51st FSS produces multi-capable Airmen

  • Published
  • By Senior Airman Kevyn Allen
  • 51st Fighter Wing Public Affairs

The 51st Force Support Squadron leaders crafted a multi-capable Airmen program directing three FSS Airmen to the 51st Civil Engineering Squadron in a 90-day program designed to develop and equip Airmen cultivating workforce talent.

This training opportunity challenged the Airmen to learn and return civil engineering skills to Airmen assigned to their shop, thus creating a larger pool of multi-capable Airmen. 

“I explain FSS like a Swiss Army knife,” said Lt. Col. Tameka Payne, 51st Force Support Squadron commander. “FSS has the tools and it's a matter of which tool do you want to employ at what moment to get maximum efficiency. Our outstanding team of SNCOs found a way to expand and maximize our capabilities.”

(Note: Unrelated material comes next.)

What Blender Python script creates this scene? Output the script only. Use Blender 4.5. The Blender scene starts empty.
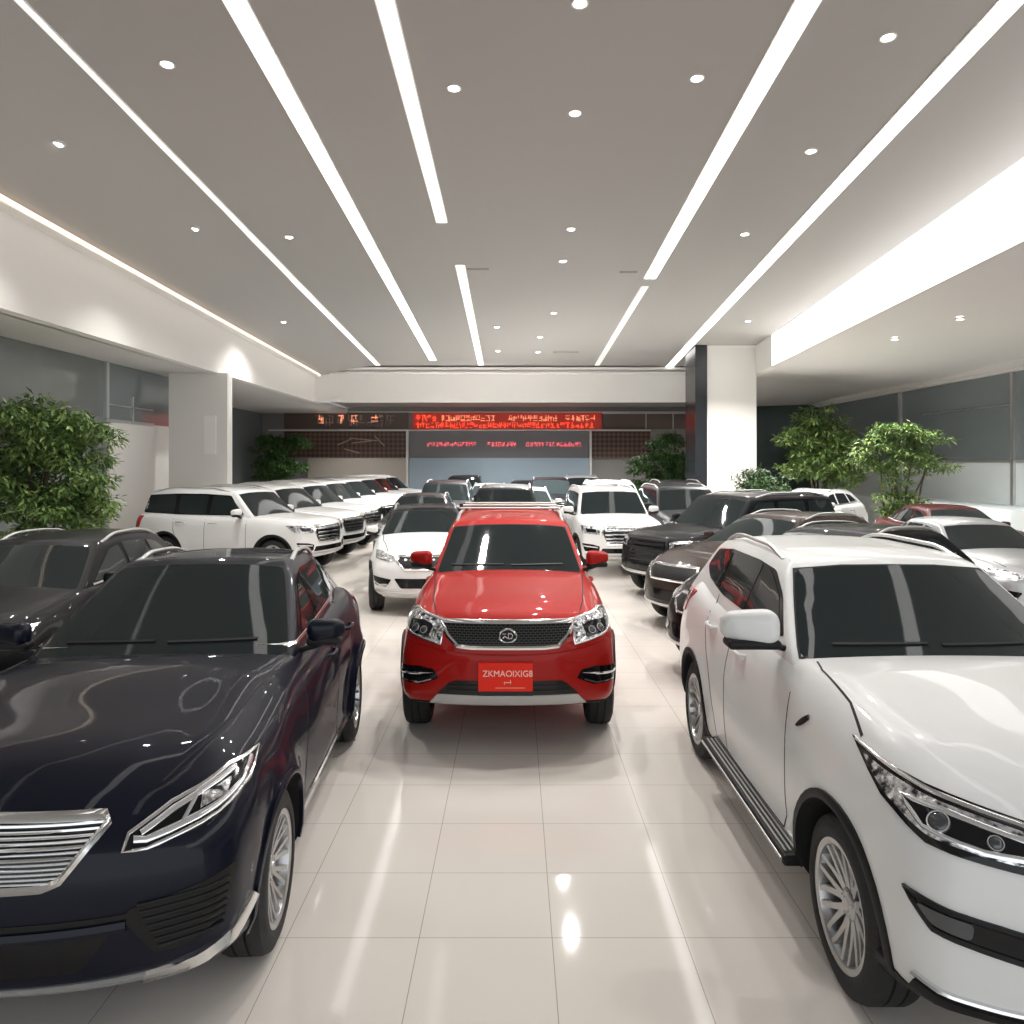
import bpy, bmesh, math, random
from math import sin, cos, pi, radians, sqrt, exp
from mathutils import Vector, Matrix
from mathutils.bvhtree import BVHTree
from mathutils.geometry import delaunay_2d_cdt
random.seed(7)
SC = bpy.context.scene
COL = SC.collection
F = 779.0; CX = 515.0; HY = 462.0; H = 2.4     # focal length in pixels, vanishing point, eye height

# ------------------------------------------------------------------ materials
MATS = {}
def mat(name, col, rough=0.5, metal=0.0, coat=0.0, spec=0.5, emis=None, estr=0.0, coat_rough=0.03):
    m = bpy.data.materials.new(name); m.use_nodes = True
    b = m.node_tree.nodes['Principled BSDF']
    b.inputs['Base Color'].default_value = (*col, 1)
    b.inputs['Roughness'].default_value = rough
    b.inputs['Metallic'].default_value = metal
    b.inputs['Coat Weight'].default_value = coat
    b.inputs['Coat Roughness'].default_value = coat_rough
    b.inputs['Specular IOR Level'].default_value = spec
    if emis:
        b.inputs['Emission Color'].default_value = (*emis, 1)
        b.inputs['Emission Strength'].default_value = estr
    MATS[name] = m
    return m
def nodes(m): return m.node_tree.nodes, m.node_tree.links, m.node_tree.nodes['Principled BSDF']
def noise_col(m, c1, c2, scale, lo=0.35, hi=0.65, detail=4, coord='Object'):
    n, l, b = nodes(m)
    tc = n.new('ShaderNodeTexCoord'); tx = n.new('ShaderNodeTexNoise'); r = n.new('ShaderNodeValToRGB')
    tx.inputs['Scale'].default_value = scale; tx.inputs['Detail'].default_value = detail
    l.new(tc.outputs[coord], tx.inputs['Vector']); l.new(tx.outputs['Fac'], r.inputs['Fac'])
    r.color_ramp.elements[0].position = lo; r.color_ramp.elements[1].position = hi
    r.color_ramp.elements[0].color = (*c1, 1); r.color_ramp.elements[1].color = (*c2, 1)
    l.new(r.outputs['Color'], b.inputs['Base Color'])
def bump(m, scale, strength, dist=0.01, kind='noise'):
    n, l, b = nodes(m)
    tc = n.new('ShaderNodeTexCoord'); tx = n.new('ShaderNodeTexNoise' if kind == 'noise' else 'ShaderNodeTexVoronoi')
    tx.inputs['Scale'].default_value = scale
    bp = n.new('ShaderNodeBump'); bp.inputs['Strength'].default_value = strength; bp.inputs['Distance'].default_value = dist
    l.new(tc.outputs['Object'], tx.inputs['Vector'])
    l.new(tx.outputs['Fac' if kind == 'noise' else 'Distance'], bp.inputs['Height']); l.new(bp.outputs['Normal'], b.inputs['Normal'])

def paint(name, col, metal=0.0, rough=0.3, spec=0.12):
    m = mat(name, col, rough, metal, 0.6, spec)
    m.node_tree.nodes['Principled BSDF'].inputs['Coat IOR'].default_value = 1.36
    return m
P_WHITE = paint('pearl_white_paint', (0.80, 0.80, 0.79))
P_RED = paint('metallic_red_paint', (0.38, 0.009, 0.006), 0.1, 0.5)
P_NAVY = paint('navy_paint', (0.0022, 0.0034, 0.0125), 0.0, 0.5)
P_BLACK = paint('black_paint', (0.004, 0.004, 0.005), 0.0, 0.5)
P_BLACK.node_tree.nodes['Principled BSDF'].inputs['Coat Weight'].default_value = 0.35
P_DARK = paint('dark_grey_paint', (0.016, 0.017, 0.02), 0.1, 0.45)
P_SILVER = paint('silver_paint', (0.55, 0.56, 0.57), 0.7, 0.32)
P_BROWN = paint('bronze_brown_paint', (0.035, 0.022, 0.018), 0.1, 0.45)
P_WINE = paint('wine_red_paint', (0.07, 0.008, 0.009), 0.1, 0.4)
GLASS = mat('tinted_glass', (0.016, 0.022, 0.023), 0.03, 0, 0.0, 0.33)
RUBBER = mat('tyre_rubber', (0.018, 0.018, 0.018), 0.75); bump(RUBBER, 60, 0.3)
PLAST = mat('black_plastic', (0.012, 0.012, 0.013), 0.5, spec=0.25)
GLOSSB = mat('gloss_black', (0.006, 0.006, 0.007), 0.08, 0, 0.0, 0.35)
CHROME = mat('chrome', (0.82, 0.82, 0.82), 0.12, 1.0)
SATIN = mat('satin_silver', (0.62, 0.62, 0.61), 0.35, 0.8)
SKID = mat('silver_plastic', (0.62, 0.61, 0.59), 0.4, 0.1)
BARG = mat('roof_bar_grey', (0.32, 0.30, 0.28), 0.45, 0.3)
ALLOY = mat('alloy', (0.5, 0.5, 0.5), 0.28, 0.95)
SEAM = mat('seam_black', (0.01, 0.01, 0.01), 0.8)
WELL = mat('wheel_well_black', (0.006, 0.006, 0.006), 0.9)
LAMPD = mat('lamp_housing', (0.3, 0.3, 0.31), 0.15, 0.8)
noise_col(LAMPD, (0.05, 0.05, 0.055), (0.85, 0.86, 0.88), 26, 0.38, 0.55, 5); bump(LAMPD, 30, 0.5, 0.01, 'voronoi')
LENS = mat('lamp_lens', (0.05, 0.055, 0.06), 0.03, 0.2, 1.0)
DRL = mat('lamp_reflector', (0.85, 0.86, 0.88), 0.1, 0.85)
TAIL = mat('tail_lamp_red', (0.45, 0.01, 0.02), 0.1, 0, 1.0)
PLATE = mat('red_plate', (0.86, 0.035, 0.018), 0.5, spec=0.15)
PTXT = mat('plate_lettering', (0.95, 0.72, 0.62), 0.5, spec=0.15)
GMESH = mat('grille_mesh', (0.02, 0.02, 0.02), 0.45, 0.0, spec=0.2)
def grille_nodes():
    n, l, b = nodes(GMESH)
    tc = n.new('ShaderNodeTexCoord'); sp = n.new('ShaderNodeSeparateXYZ'); cb = n.new('ShaderNodeCombineXYZ'); v = n.new('ShaderNodeTexBrick')
    l.new(tc.outputs['Object'], sp.inputs[0]); l.new(sp.outputs['X'], cb.inputs['X']); l.new(sp.outputs['Z'], cb.inputs['Y']); l.new(cb.outputs[0], v.inputs['Vector'])
    v.inputs['Scale'].default_value = 1; v.inputs['Brick Width'].default_value = .038; v.inputs['Row Height'].default_value = .019; v.inputs['Mortar Size'].default_value = .0028; v.inputs['Mortar Smooth'].default_value = .5
    v.inputs['Color1'].default_value = v.inputs['Color2'].default_value = (.003, .003, .003, 1); v.inputs['Mortar'].default_value = (.07, .07, .07, 1)
    l.new(v.outputs['Color'], b.inputs['Base Color'])
grille_nodes()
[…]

The FSS SNCOs relied on the expertise and coordination of Senior Master Sergeant Connell Henry, 51stFighter Wing Civil Engineer Squadron flight chief, operations flight. His support along with many others were instrumental in providing the CE trainers available for FSS support.

Senior Airman Nehemiah Nash, 51st Force Support Squadron services journeyman, shared his personal experiences about how learning another career field could be beneficial for deployment operations and how she feels better prepared for her current job upon return. 

“I’ve worked with Airmen who’ve deployed a lot with FSS. They needed individuals who could operate certain vehicles, but they also said those individuals needed the necessary training to drive and keep an open mind about learning new skills,” said Nash. “Now that I’ve had the opportunity to train and operate in a different career field, I understand the nature of being flexible enough to handle additional responsibility.”

This program directly supports the U.S. Air Force Chief of Staff, General Charles “CQ” Brown’s multi-capable Airman initiative. This initiative aims to not only create Airmen capable of working outside their area of expertise, but also to give them valuable skills that they can bring back to their assigned Air Force Specialty Code.

“My experience with CE gave me the opportunity to get my hands dirty with a bunch of these tools, said Airman 1st Class John Munoz, 51st FSS services journeyman. I learned new things like installing drywall and drilling holes into walls and running cable. If there's a hole in the wall to be patched or we need to replace a roof leak, I feel confident on how to fix those things.”

The network between FSS and CE has developed bonds between Airmen outside of their career field. These bonds help Airmen grow as individuals, but also have the potential of aiding an entire installation.

“This multi-capable Airman program is important because of the wide range connections and perspective made from a different squadron to bring back to your own.” said Senior Airman Amanda Mendez, 51st Force Support Squadron services journeyman. “I understand that you’re simply not going to grow unless you come out of your comfort zone.”

Multi-capable Airmen will expand the flexibility of deployment capabilities, allowing the Air Force to be ready anywhere at any time. 

“Consider the following, what if we were tasked to forward deploy to an austere location?” asked Master Sgt. Ayana Hodges, 51st FSS Sustainment Services flight chief. “Would our forces be able to establish and operate a base?” 

By teaching Airmen more skills and specialties, it would simply take less Airmen to achieve the overall mission. 

“I recognized this entire program as a force multiplier,” said Hodges. “It goes without saying that a cross functional training partnership proved both advantageous and vital to the advancement of the multi-capable Airman concept.”